To: rkral who wrote (144414)8/19/2006 5:22:15 PM
From: carranza2  Read Replies (1) | Respond to of 152472
 
Disagree, Ron.

There is a substantial difference between the obligations to disclose IPR imposed on parties who attended and participated by submitting technical proposals and those which did not.

Q was specifically obligated to disclose as follows:

Subject to Article 4.2 below, each MEMBER shall use its reasonable endeavours, in particular during the development of a STANDARD or TECHNICAL SPECIFICATION where it participates, to inform ETSI of ESSENTIAL IPRs in a timely fashion. In particular, a MEMBER submitting a technical proposal for a STANDARD or TECHNICAL SPECIFICATION shall, on a bona fide basis, draw the attention of ETSI to any of that MEMBER's IPR which might be ESSENTIAL if that proposal is adopted.

Article 4.2 simply states that no patent searches are necessary.

No one here has done the necessary work to correlate the specific groups within 3GGP to which Q sent representatives with the IPR it claims were incorporated into the standards developed by the specific group [and I'm not about to do that as I am not technically qualified]. No one here knows or is saying whether Q submitted technical proposals if it did attend, but I'd bet dollars to doughnuts that it did not on any systematic basis. Until that correlation is done, the exact nature of its duty to disclose cannot be specifically determined as there appear to be different standards technically applicable to submitting and non-submitting members.

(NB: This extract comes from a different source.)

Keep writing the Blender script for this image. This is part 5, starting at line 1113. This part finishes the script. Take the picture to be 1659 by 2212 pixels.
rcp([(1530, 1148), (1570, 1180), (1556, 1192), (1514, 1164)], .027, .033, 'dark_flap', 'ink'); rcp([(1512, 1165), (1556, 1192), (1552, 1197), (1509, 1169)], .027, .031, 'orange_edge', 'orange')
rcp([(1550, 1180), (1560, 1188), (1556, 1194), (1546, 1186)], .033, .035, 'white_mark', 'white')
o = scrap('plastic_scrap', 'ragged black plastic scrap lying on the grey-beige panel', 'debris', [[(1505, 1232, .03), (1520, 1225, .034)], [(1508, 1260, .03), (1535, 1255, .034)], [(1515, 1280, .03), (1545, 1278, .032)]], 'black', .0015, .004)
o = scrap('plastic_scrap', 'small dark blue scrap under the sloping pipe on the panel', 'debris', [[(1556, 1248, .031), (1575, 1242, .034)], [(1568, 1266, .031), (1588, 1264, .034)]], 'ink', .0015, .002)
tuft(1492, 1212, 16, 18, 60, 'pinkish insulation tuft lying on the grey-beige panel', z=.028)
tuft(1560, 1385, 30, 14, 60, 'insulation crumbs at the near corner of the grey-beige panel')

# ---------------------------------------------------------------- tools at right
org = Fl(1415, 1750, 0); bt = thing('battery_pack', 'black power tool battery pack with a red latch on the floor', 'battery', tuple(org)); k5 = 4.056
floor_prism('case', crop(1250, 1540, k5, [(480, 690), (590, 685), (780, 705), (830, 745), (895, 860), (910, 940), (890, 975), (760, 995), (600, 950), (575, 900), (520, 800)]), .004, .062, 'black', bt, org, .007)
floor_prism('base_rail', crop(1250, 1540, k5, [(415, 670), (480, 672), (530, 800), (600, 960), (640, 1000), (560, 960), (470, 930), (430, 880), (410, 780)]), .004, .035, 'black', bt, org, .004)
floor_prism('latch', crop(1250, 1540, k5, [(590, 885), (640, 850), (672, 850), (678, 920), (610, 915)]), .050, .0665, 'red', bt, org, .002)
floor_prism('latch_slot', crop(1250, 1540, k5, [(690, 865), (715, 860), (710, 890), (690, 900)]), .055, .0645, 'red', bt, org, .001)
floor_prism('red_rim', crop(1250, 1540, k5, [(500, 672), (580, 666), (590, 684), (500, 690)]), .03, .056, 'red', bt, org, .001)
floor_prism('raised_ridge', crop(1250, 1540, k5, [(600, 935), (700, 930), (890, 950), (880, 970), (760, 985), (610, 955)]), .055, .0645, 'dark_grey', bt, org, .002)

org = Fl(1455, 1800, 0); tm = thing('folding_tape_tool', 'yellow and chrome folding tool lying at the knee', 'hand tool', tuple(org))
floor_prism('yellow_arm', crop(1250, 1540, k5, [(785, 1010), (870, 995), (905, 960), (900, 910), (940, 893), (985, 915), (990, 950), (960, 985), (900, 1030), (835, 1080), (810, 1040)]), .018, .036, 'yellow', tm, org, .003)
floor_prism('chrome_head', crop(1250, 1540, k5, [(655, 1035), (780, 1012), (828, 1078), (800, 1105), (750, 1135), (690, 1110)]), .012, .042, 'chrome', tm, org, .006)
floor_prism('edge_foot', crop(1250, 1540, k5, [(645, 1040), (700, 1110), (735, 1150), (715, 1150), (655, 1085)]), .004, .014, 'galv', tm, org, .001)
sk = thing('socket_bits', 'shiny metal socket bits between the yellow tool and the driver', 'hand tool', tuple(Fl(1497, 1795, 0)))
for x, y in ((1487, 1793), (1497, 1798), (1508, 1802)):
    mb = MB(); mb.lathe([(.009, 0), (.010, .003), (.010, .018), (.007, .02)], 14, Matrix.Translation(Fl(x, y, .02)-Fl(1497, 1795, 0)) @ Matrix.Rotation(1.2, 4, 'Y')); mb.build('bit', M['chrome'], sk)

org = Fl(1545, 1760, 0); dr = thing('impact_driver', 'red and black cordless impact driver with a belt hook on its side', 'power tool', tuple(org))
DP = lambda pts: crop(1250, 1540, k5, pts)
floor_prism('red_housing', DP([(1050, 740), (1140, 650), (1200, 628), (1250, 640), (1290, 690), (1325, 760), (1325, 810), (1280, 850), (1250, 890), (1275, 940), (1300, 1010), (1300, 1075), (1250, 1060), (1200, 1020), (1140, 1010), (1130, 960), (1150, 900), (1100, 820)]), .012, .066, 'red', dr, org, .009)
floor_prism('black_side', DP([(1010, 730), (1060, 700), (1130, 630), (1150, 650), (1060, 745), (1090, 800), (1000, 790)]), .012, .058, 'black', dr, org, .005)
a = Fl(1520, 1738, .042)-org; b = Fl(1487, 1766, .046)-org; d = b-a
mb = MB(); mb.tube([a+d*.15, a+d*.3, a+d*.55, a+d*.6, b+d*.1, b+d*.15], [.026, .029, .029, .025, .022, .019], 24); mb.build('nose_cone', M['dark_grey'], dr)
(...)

Moreover, whether Q had representatives actually present at the various meetings is unknown as its people did not attend all of them.

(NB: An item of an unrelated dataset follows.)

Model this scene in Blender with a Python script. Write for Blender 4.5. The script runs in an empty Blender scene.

Please refer to the following Guide, specifically pp. 16-19, for the manner in which ETSI looks at the "reasonable endeavours" and timeliness requirements:

etsi.org

I frankly think all of this is a bunch of hogwash. If I were judging the issue, I would look to whether Q engaged in patent ambush regardless of all of the language used in the Guide through which any lawyer could drive a truck if he wanted, and in either direction.

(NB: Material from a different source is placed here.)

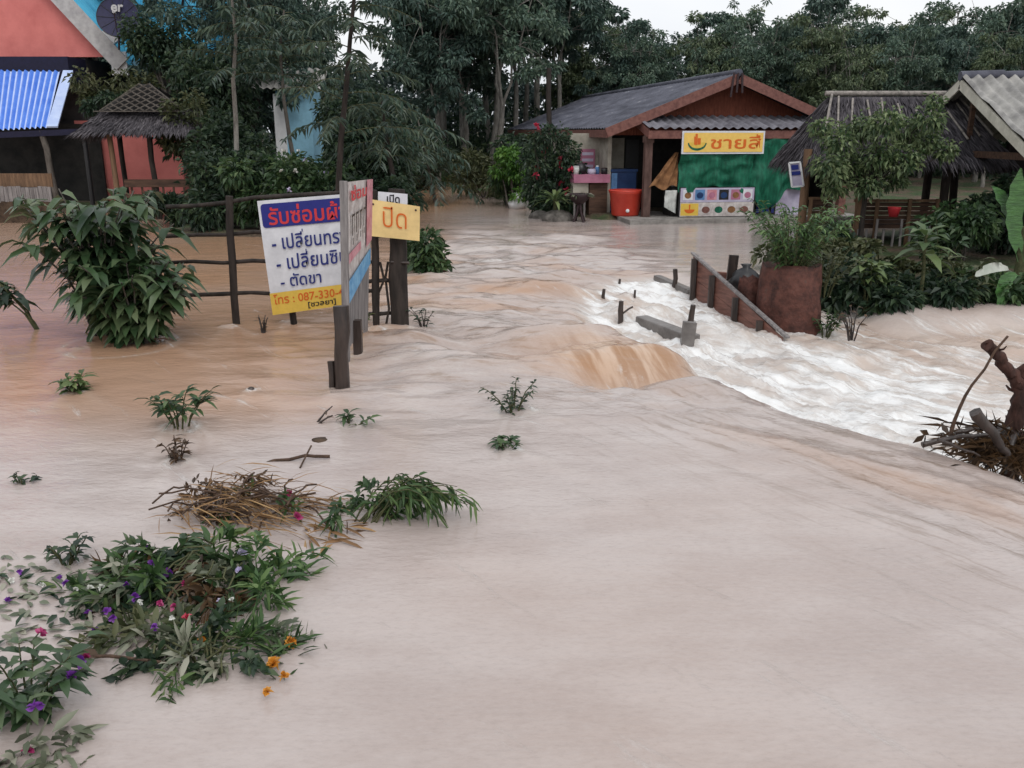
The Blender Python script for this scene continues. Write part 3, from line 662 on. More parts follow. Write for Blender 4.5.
# green netting
def cloth(name, label, cat, pnl, mat, nu=40, nv=24, fold=.05, hem=None, mats=None):
    U, V = np.meshgrid(np.linspace(0, 1, nu), np.linspace(0, 1, nv)); vv = V * (hem(U) if hem else 1)
    P = pnl.at(U, vv) + pnl.n * (fold * np.sin(U * 17 + 3.5 * fbm(U * 3, V * 2, 7, 3)) * (.3 + .7 * V) + fold * 2.2 * fbm(U * 3 + V * 2, V * 3 - U, 17, 3))[..., None]
    mb = MB(); i = (np.arange(nv - 1)[:, None] * nu + np.arange(nu - 1)[None]).ravel(); mb.add(P.reshape(-1, 3), np.stack([i, i + nu, i + nu + 1, i + 1], 1), 0, True)
    return tag(mb.build(name, mat, None, loc=pnl.at(np.array(.5), np.array(1.0))), label, cat)
cloth('netting', 'dark green netting hung under the yellow sign, behind the menu board', 'netting', spanel(1.55, .74, 3.55, 1.85, -1.36), M['tarp'], fold=.085, hem=lambda u: .95 + .07 * np.sin(u * 9) + .04 * np.sin(u * 21 + 1))
cloth('netting', 'loose green netting flapping to the side of the menu board with a drooping pointed corner', 'netting', spanel(3.42, .22, 5.1, 2.1, -1.30), M['tarp'], fold=.10, hem=lambda u: .60 + .40 * np.clip(1 - np.abs(u - .32) / .4, 0, 1) + .12 * u)
# menu board
mn = thing('menu_board', 'long picture menu board with rows of food photos standing under the green netting', 'menu board', S(3, -1.4, .1), SROT)
mb = MB(); mb.box(S(2.6, -1.38, .49), (2.08, .03, .78), SL[:3, :3]); mb.build('board', M['black'], mn)
pn = spanel(1.59, .13, 3.60, .86, -1.40); mb = MB(); pn.rect(mb, .0, .0, 1, .50, .004); mb.build('upper_strip', M['lilac_sheet'], mn)
mb = MB(); pn.rect(mb, .0, .51, 1, 1, .004); mb.build('lower_strip', M['posterpale'], mn)
mb = MB(); pn.rect(mb, .01, .54, .25, .97, .008); gsq = mb.build('gold_square', M['goldy'], mn)
for k in range(6):
    mb = MB(); mu = .1 + .162 * k; pn.rect(mb, mu - .065, .06, mu + .065, .42, .008); pic = mb.build('picture', [M['signwhite'], M['paleblue'], M['pinkp'], M['black'], M['pinkcounter'], M['signwhite']][k], mn)
    mb = MB(); pn.disc(mb, mu, .26, .045, .11, .011); mb.build('dish_photo', [M['burlap'], M['bluebox'], M['pinkcounter'], M['bluebox'], M['burlap'], M['pinkcounter']][k], pic)
for k in range(4):
    mb = MB(); mu = .35 + .175 * k; pn.rect(mb, mu - .075, .58, mu + .075, .94, .008); pic = mb.build('picture', M['posterpale'], mn)
    mb = MB(); pn.disc(mb, mu, .77, .055, .12, .011); mb.build('dish_photo', [M['barge'], M['tarp'], M['burlap'], M['barge']][k], pic)
mb = MB(); pn.disc(mb, .13, .75, .07, .14, .011, 0, 14, 0, 180); pn.rect(mb, .12, .58, .14, .75, .011); mb.build('bowl', M['textorange'], gsq)
# lilac sheet on the right
sh = thing('lilac_banner', 'pale lilac printed sheet hung low beside the picture menu, below the loose netting', 'banner', S(4.6, -1.0, .1), SROT)
pn = spanel(3.68, .1, 5.1, 1.2, -1.12); mb = MB(); pn.grid(mb, 14, 10, 0, 0, .05); mb.build('sheet', M['lilac_sheet'], sh)
mb = MB()
for k in range(4): pn.rect(mb, .08 + .1 * k, .72 + .02 * (k % 2), .13 + .1 * k, .93, .035)
mb.build('marking', M['textnavy'], sh)
# brown cloth, white cloth
cl = thing('brown_cloth', 'brown sacking draped in a point over the counter end next to the pillar', 'cloth', S(1.7, -1.0, .9), SROT)
mb = MB(); U, V = np.meshgrid(np.linspace(0, 1, 14), np.linspace(0, 1, 16)); X = 1.50 + .12 * (1 - V) - (1 - U) * (.12 + .62 * V); Z = 1.75 - .88 * V + .06 * np.sin(U * 9) * V
Yl = -1.05 - .25 * V + .05 * np.sin(U * 14 + V * 3) + .06 * fbm(U * 4, V * 4, 3, 3); P = np.stack([X, Yl, Z], -1).reshape(-1, 3); i = (np.arange(15)[:, None] * 14 + np.arange(13)[None]).ravel()
mb.add(P @ SL[:3, :3].T + SL[:3, 3], np.stack([i, i + 14, i + 15, i + 1], 1), 0, True); mb.build('cloth', M['burlap'], cl)
tg = thing('counter', 'dark food counter behind the picture menu board in the shop front', 'counter', S(3, -.7, .1), SROT)
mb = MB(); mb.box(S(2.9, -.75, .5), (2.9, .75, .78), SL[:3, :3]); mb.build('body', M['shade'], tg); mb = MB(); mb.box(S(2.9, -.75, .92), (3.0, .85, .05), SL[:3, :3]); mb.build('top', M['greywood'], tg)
pn = spanel(1.22, .22, 1.54, .8, -1.26); cloth('white_cloth', 'white rag hanging below the brown sacking beside the menu board', 'cloth', pn, M['whitecloth'], 10, 10, .03, lambda u: .75 + .3 * u)
# tub, blue box
rt = thing('plastic_tub', 'big round red plastic tub with white drain plug on the shop floor by the pillar', 'tub', S(.34, -.62, .11), SROT)
mb = MB(); c = S(.34, -.62, .11); mb.lathe(c, [(.0, .01), (.34, .0), (.37, .04), (.43, .58), (.455, .6), (.455, .65), (.42, .65), (.41, .58), (.36, .08), (0, .06)], 28); tb_ = mb.build('body', M['redtub'], rt)
mb = MB(); mb.lathe(S(.30, -.99, .26), [(0, .05), (.045, .05), (.05, 0)], 12, 0, M=np.array([[1, 0, 0], [0, 0, -1], [0, 1, 0]])); mb.build('drain_plug', M['white'], tb_)
mb = MB(); a = np.radians(np.arange(0, 361, 15)); mb.tube(np.stack([c[0] + .45 * np.cos(a), c[1] + .45 * np.sin(a), np.full(len(a), c[2] + .655)], 1), .022, 6, cap=False); mb.build('rim', M['redtub'], tb_)
bx = thing('blue_cooler', 'tall dark blue plastic cooler box standing behind the red tub', 'cooler', S(.55, .5, .1), SROT)
mb = MB(); mb.box(S(.47, .42, .66), (.7, .6, 1.1), SL[:3, :3]); mb.build('body', M['bluebox'], bx); mb = MB(); mb.box(S(.47, .42, 1.25), (.76, .66, .07), SL[:3, :3]); mb.build('lid', M['bluebox'], bx)
mb = MB(); mb.box(S(.2, .11, .68), (.16, .02, 1.0), SL[:3, :3]); mb.build('side_strip', M['paleblue'], bx)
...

So far, it's hard to say for a fact but it doesn't look like Q has engaged in patent ambush as it promptly declared for UMTS, which encompasses GSM, EDGE and GPRS. Moreover, as new standards and developments were developed, it declared in '04 and '05. Seems timely to me, but like FRAND and "reasonable endeavours", the meaning of "timely" is not specifically nor objectively defined. It lack of precision is in theory intended to allow whoever is deciding to do the right thing, whatever that might be.

But there is one fact that seems a bit off-putting, namely, that no one else is being asked to pay except Nokia. Is Q by its focus on Nokia trying to silence others from raising the timeliness issue? Maybe. Or is it simply that NOK's license is about to expire thanks to its insistence on a short term deal and it got in the gunsight first?



To: rkral who wrote (144414)8/19/2006 7:29:52 PM
From: Eric L  Respond to of 152472
 
Qualcomm Europe S.A.R.L. ...

... based in Sophia Antipolis, France, near ETSI headquarters was created in order that QUALCOMM could participate in ETSI SMG.

<< My earlier link proves that Qualcomm -- via AFFILIATE Qualcomm Europe S.A.R.L. -- was an ETSI member at least as early as Sep 2000. >>

QUALCOMM created and staffed QUALCOMM Europe S.A.R.L and joined ETSI in October or November 1997 shortly before the access modes of UMTS were balloted in January 19998. Within ETSI they spent virtually all of 1998 and the early part of 1999 exercising their right to withhold licensing of their undeclared (i.e. generally declared but not specifically declared) CDMA IPR unless an evolving set of conditions were met before agreeing to abide by ETSI and ITU IPR Policy by mid-1999. I believe their specific IPR declarations began in June 1999 but they may have made some earlier.

Some excerpts from ETSI #24bis (Paris, 28-29 January 1998) when the primary and secondary UTRA modes were selected and the EC submitted its "Declaration on UMTS" IPR which forms the basis for the ECCC filing last November is here ...

Message 21859419

- Eric -



To: rkral who wrote (144414)8/20/2006 12:40:50 PM
From: Maurice Winn  Read Replies (1) | Respond to of 152472
 
Ron, I take your points, but technical paperwork aside, form and documentation in the right sequence, the intention of the disclosure business is so that people who are involved in the standards know what's going on, who owns what and what is necessary or essential to the standard. No ambushing allowed. No sneaky "behind the curtain" control of essentiality.

Nokia knew all about QCOM's essential or otherwise patents. They were studying them, using them, disputing their applicability to W-CDMA, let alone GSM, GPRS and EDGE.

Nokia couldn't possibly plead more than a technicality on "disclosure". I bet they knew very well what patents QCOM had that were relevant and what wasn't relevant.

C2 seems to have done a pretty good dredging through the murk.